Intellectual work with minimal physical demands
Market research is thinking and analysis work. You’re not managing inventory, manufacturing products, or doing physical labor. This suits people who want a mentally engaging business they can run well into their later years without physical strain.
Flexibility in specialization and business model
You can specialize in any industry, market segment, or type of research (consumer behavior, B2B, healthcare, tech, etc.). You can run it solo as a consultant, partner with other researchers, or eventually hire a team. This flexibility allows you to align the business with your interests and constraints.
What You Need to Get Started
- A laptop and reliable internet connection
- Survey software (Qualtrics, SurveySparrow, or similar)—$50-$300+ per month depending on features
- Data analysis tools (Excel, Google Sheets, SPSS, or Tableau) for processing and visualizing results
- Video conferencing software (Zoom, Google Meet) for interviews and focus groups
- A basic website and portfolio showcasing past work or hypothetical case studies
- Business registration and liability insurance (typically $500-$2,000 in startup costs)

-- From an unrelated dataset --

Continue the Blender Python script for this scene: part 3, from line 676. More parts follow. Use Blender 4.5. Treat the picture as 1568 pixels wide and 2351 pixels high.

- Training or certification in research methodology (optional but valuable for credibility)
For a detailed breakdown of startup expenses, see our startup costs and equipment guide.
Is This Business Right for You?
Market research works best if you combine curiosity about human behavior with strong analytical skills, you’re comfortable with self-promotion and client management, and you can weather variable income in the early stages. It’s not a get-rich-quick business—most researchers spend their first 6-12 months building credibility and client relationships. But it does offer intellectual satisfaction, geographic freedom, and the potential to build a sustainable income by helping companies make better decisions based on real customer data.
The real question is whether you can manage the uncertainty of project-based work and whether you genuinely enjoy research and analysis work, not just the idea of running your own business.